I wrote about this idea specifically in “Innovate Inside the Box” and shared the following:




One way we can ensure our colleagues feel valued is to go out of our way to acknowledge them and the amazing contributions they make to our schools. As mentioned earlier, one of my biggest pet peeves in education is the idea that “you can’t be a prophet in your own land.” Why not? Why do we value the expertise of the educator on the other side of the world more than we do our colleagues across the hallway? Teaching is an insanely tough job. You know that because you’re doing it. The same is true for the person across the hallway, no matter how easy or hard they may seem to make it look. There is never harm in positively and authentically acknowledging the contributions the adults in our schools make. Don’t wait for someone to leave your building to appreciate them! Say good things about them now, right in front of them! As former NBA player Jalen Rose has said in the past, “People will bring flowers to your funeral but won’t bring you soup when you’re sick.” Don’t wait for it to be too late to share a kind message. You will be amazed at how simple, heartfelt words can improve relationships with your peers and change the culture and environment for the entire school.


Students notice the interactions we have with each other as adults and mirror them with their peers. The environment we create for one another as adults are emulated by students, so the environment we want our students to create for one another should be the norm in what we are modeling as adults.




Two reasons I write this.


1. I just wanted to share my appreciation for that phone call. It meant everything, especially because I know this same person does the same thing for his staff. I saw the comments celebrating this leader and how he lifts others.  Education is about the elevation of others, and this principal does an amazing job of that to those closest to him.  That is something I constantly aspire to be.  The best people in my life have been those who have lifted me, and I can’t ever be thankful enough because I also know how the opposite feels, as we all do.

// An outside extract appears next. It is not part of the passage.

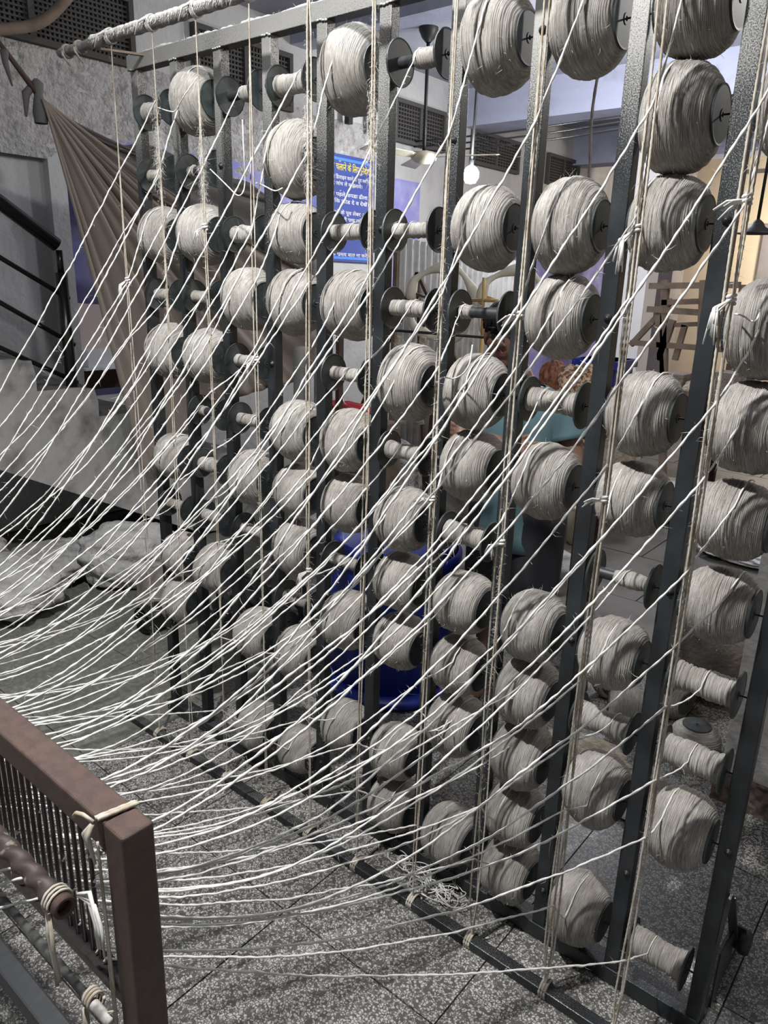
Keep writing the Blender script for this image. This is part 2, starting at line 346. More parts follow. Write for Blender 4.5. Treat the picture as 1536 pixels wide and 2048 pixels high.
struct(MB().box((XL, 3.05, 3.36), (5, 3.25, ZC)).obj('trim_4', 'beam'))
struct(MB().box((XL, 7.9, 3.1), (5, 8.2, ZC)).obj('trim_5', 'beam'))
struct(MB().box((5.0, 1.2, 0), (5.2, 10, ZC)).obj('wall_right', 'creamwall'))
# the space beyond the doorway
struct(MB().box((XL - 1.2, .9, 0), (XL - 1.15, 3.6, 2.6)).obj('wall_beyond', 'lilac'))
ck = MB(); ck.add([(XL - .3, 1.15, 1.45), (XL - .3, 1.95, 1.40), (XL - .27, 1.93, 1.02), (XL - .27, 1.17, 1.05)], [(0, 1, 2, 3)])
o = ck.obj('pink_cloth', mat('pale_pink_cloth', (.62, .50, .48), .9)); tag(o, 'pale pink cloth hanging in the doorway beyond the stair', 'cloth')
so = o.modifiers.new('s', 'SOLIDIFY'); so.thickness = .01
sh = thing('paper_shelf', 'small white shelf holding loose papers beyond the stair railing', 'shelf', (XL - .3, 1.45, 1.0))
MB().box((XL - .45, 1.2, 1.0), (XL - .1, 1.8, 1.015)).obj('shelf_board', 'white', sh)
MB().box((XL - .44, 1.22, .82), (XL - .42, 1.78, 1.0)).obj('back_panel', 'darkwood', sh)
for k in range(2):
    o = MB().box((XL - .38, 1.25 + k * .25, 1.016), (XL - .15, 1.46 + k * .25, 1.03 + .10 * (1 - k))).obj('paper_stack', 'white')
    tag(o, ['taller stack of white paper on the shelf behind the railing', 'thin stack of white paper at the right end of the shelf'][k], 'paper')

# vents: frame, louvre grid
def vent(y0, y1, z0, z1, nx, nz, idx, where):
    r = thing('wall_vent', where, 'vent', (XL + .01, (y0 + y1) / 2, z0))
    MB().box((XL - .02, y0, z0), (XL + .006, y1, z1)).obj('black_backing', 'shade_black', r)  # flat black panel paints in the shade behind the lattice
    f = MB(); t = .035
    f.box((XL - .02, y0 - t, z0 - t), (XL + .05, y1 + t, z0)).box((XL - .02, y0 - t, z1), (XL + .05, y1 + t, z1 + t))
    f.box((XL - .02, y0 - t, z0), (XL + .05, y0, z1)).box((XL - .02, y1, z0), (XL + .05, y1 + t, z1))
    m = (y0 + y1) / 2
    f.obj('frame', 'vent', r)
    MB().box((XL + .006, m - .018, z0), (XL + .045, m + .018, z1)).obj('mullion', 'vent', r)
    l = MB()
    for i in range(1, nx): yy = y0 + (y1 - y0) * i / nx; l.box((XL + .006, yy - .006, z0), (XL + .02, yy + .006, z1))
    for i in range(1, nz): zz = z0 + (z1 - z0) * i / nz; l.box((XL + .006, y0, zz - .006), (XL + .028, y1, zz + .006))
    stuff(l.obj('lattice', 'vent', r))
vent(.35, 1.62, 2.94, 3.27, 44, 12, 0, 'large dark lattice vent at the upper left above the rolled tarpaulin')
vent(2.15, 3.0, 2.92, 3.25, 28, 11, 1, 'lattice vent seen between the leftmost posts below the top beam')
vent(4.33, 5.05, 2.90, 3.19, 18, 9, 2, 'lattice vent behind the hanging fan rod with visible square holes')
vent(5.62, 6.5, 2.87, 3.13, 16, 9, 3, 'dim lattice vent above the glowing bulb')
vent(7.25, 8.0, 2.85, 3.12, 16, 9, 4, 'farthest lattice vent right of the bulb by the far beam')

# pipe across the top-left corner
pp = [at(u, v, 0, -2.3) for u, v in ((-40, 62), (10, 58), (40, 56), (75, 50), (105, 30), (140, -10), (170, -50), (205, -110), (250, -190))]
P, _ = resample(pp, .02)
P = np.array([np.mean(P[max(0, i - 4):i + 5], axis=0) for i in range(len(P))])
tag(MB().tube(P, .03, 12).obj('conduit_pipe', 'wood', smooth=True), 'bent dusty pipe crossing the vent in the top left corner', 'pipe')

# ------------------------------------------------------------------ staircase and railing
st = thing('concrete_staircase', 'worn concrete staircase descending behind the left end of the creel', 'staircase', (-2.05, .6, 0))
ys0 = -.98; tr = .335; rs = .172; z_top = 1.05 + rs * 4
tops = [(ys0 + tr * k, ys0 + tr * (k + 1), z_top - rs * k) for k in range(10)]
def under(y): return .74 - .524 * y
for (a, b, z) in tops:
    if z <= .02: continue
    za, zb = max(0, under(a)), max(0, under(b))
    v = [(-2.42, a, za), (-1.6, a, za), (-1.6, b, zb), (-2.42, b, zb), (-2.42, a, z), (-1.6, a, z), (-1.6, b + .012, z), (-2.42, b + .012, z)]
    m = MB().add(v, [(0, 3, 2, 1), (4, 5, 6, 7), (0, 1, 5, 4), (1, 2, 6, 5), (2, 3, 7, 6), (3, 0, 4, 7)])
    m.mi[1] = 1; o = m.obj('step', ['concrete', 'treaddirt'], st)
    bm = bmesh.new(); bm.from_mesh(o.data); bmesh.ops.subdivide_edges(bm, edges=bm.edges[:], cuts=7, use_grid_fill=True)
    for vv in bm.verts:
        wx = vv.co + Vector((-2.05, .6, 0)); edge = math.exp(-((wx.y - b) ** 2 + (wx.z - z) ** 2) / .0025) * (1 if wx.x > -1.75 else .2)
        n_ = math.sin(wx.y * 41 + wx.z * 23) * math.sin(wx.z * 57 + 2) * .5 + random.uniform(-.4, .4)
        if wx.x > -1.61 : vv.co.x += n_ * .006 - edge * .035
        vv.co.z -= edge * .022 * (1 + n_)
    bm.to_mesh(o.data); bm.free(); o.data.polygons.foreach_set('use_smooth', [False] * len(o.data.polygons))
rl = thing('stair_railing', 'black metal stair railing with three lower bars on the concrete stair', 'railing', (-1.66, .55, .88))
XR = -1.66
def rr(u, v): return at(u, v, 0, XR)
def ext(a, b, k): return a + (a - b) * k
a, b = rr(0, 405), rr(113, 490); MB().tube([ext(a, b, 2.6), b], .036, 14).obj('handrail', 'black', rl, True)
for (p, q) in (((0, 515), (138, 598)), ((0, 605), (149, 690)), ((0, 695), (155, 765))):
    a, b = rr(*p), rr(*q); MB().tube([ext(a, b, 2.0), b], .0125, 10).obj('rail_bar', 'black', rl, True)
b = rr(122, 545); MB().tube([(XR, b[1], .86), (XR, b[1], b[2])], .030, 12).tube([(XR, b[1], b[2] - .01), (XR, b[1], rr(112, 500)[2])], .017, 10).obj('baluster', 'black', rl, True)
MB().tube([(XR, b[1] - .67, 1.22), (XR, b[1] - .67, 2.1)], .030, 12).obj('baluster', 'black', rl, True)

# ------------------------------------------------------------------ tarpaulin
XT = -1.5
tp = thing('tarpaulin', 'brown and grey tarpaulin tied in a bunch and spread behind the creel', 'tarpaulin', (XT, .48, .6))
K = at(78, 200, 0, XT)
def fan(name, mm, bottoms, fold, nf, x_off, seed):
    bt = np.array([at(u, v, 0, XT) for u, v in bottoms]); L = np.concatenate([[0], np.cumsum(np.linalg.norm(np.diff(bt, axis=0), axis=1))])
    nu, nv = 150, 46; t = np.linspace(0, 1, nu) ** 1.0; tt = t * L[-1]
    B = np.stack([np.interp(tt, L, bt[:, k]) for k in range(3)], 1)
    s = np.linspace(0, 1, nv); v = K[None, None] * (1 - s)[None, :, None] + B[:, None] * s[None, :, None]
    ph = t * nf * 2 * PI; w_ = fnoise(t * 40, seed, ((1, .6), (2.3, .5)))
    d = (np.sin(ph + w_) * .5 + .3 * np.sin(2.3 * ph + 1)) * fold
    amp = np.sqrt(s) * (.35 + .65 * np.exp(-s * 1.0))
    v[..., 0] += x_off + d[:, None] * amp[None] * (1 + .8 * np.exp(-t * 3))[:, None]
    v[..., 2] -= (.07 * np.sin(PI * s))[None] * t[:, None] * 1.2
    f = [(i * nv + j, (i + 1) * nv + j, (i + 1) * nv + j + 1, i * nv + j + 1) for i in range(nu - 1) for j in range(nv - 1)]
    o = MB().add(v.reshape(-1, 3), f).obj(name, mm, tp, True)
    so = o.modifiers.new('s', 'SOLIDIFY'); so.thickness = .006; return o
fan('front_sheet', 'tarp', [(272, 938), (282, 938), (292, 936), (300, 915), (330, 890), (400, 840), (470, 790), (560, 770), (630, 740), (640, 560), (560, 520), (430, 455), (300, 390)], .06, 9, .03, 3)
fan('rear_sheet', 'tarp2', [(420, 620), (560, 640), (650, 600), (640, 455), (560, 400), (500, 362), (430, 338), (300, 283)], .035, 6, -.05, 5)
kp = K
MB().lathe([(.004, .07), (.028, .05), (.024, .02), (.020, .0), (.026, -.03), (.034, -.07), (.03, -.12)], kp + np.array([0, 0, .02]), n=14).obj('knot', 'tarp2', tp, True)
MB().tube([kp + np.array([0, 0, .08]), kp + np.array([-.02, -.05, .02]), kp + np.array([0, -.07, -.08])], [.015, .02, .006], 8).obj('loose_end', 'tarp2', tp, True)
a = at(8, 100, 0, XT); MB().tube([ext(a, kp, .3), kp + np.array([0, 0, .02])], [.009, .015], 10).obj('tie_rope', 'darkwood', tp, True)
MB().tube([a, a + np.array([0, .0, -.05]), a + np.array([0, .02, -.14])], [.02, .014, .004], 8).obj('rag_end', 'tarp2', tp, True)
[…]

2. This is just a reminder for everyone reading this to take that opportunity to be that leader, educator, friend, administrator, person, etc., for others.  We tend to wait until things get bad to authentically acknowledge the contributions of others, and sometimes, we do that too late.

This might seem a little morbid, but I saw this video recently, and although I can’t find the clip, in a conversation, someone asked the other person how much longer they thought their parents would be alive for and the person replied that they assumed about five to ten years more.  They then asked, “How many times do you think you see them in a year?” to which they replied “one to two times.”  Then he responded, “So instead of thinking they have five to ten years left, how does your thinking change if you realize you will only see them ten to twenty more times in your life?”  For him, that changed everything, and it provides me so much perspective.

Time is short.

It is important to make the best of our moments with others because it is more common that we end up wishing for more time than we do hoping for less.

That phone call I received was a time that I won’t forget nor take for granted.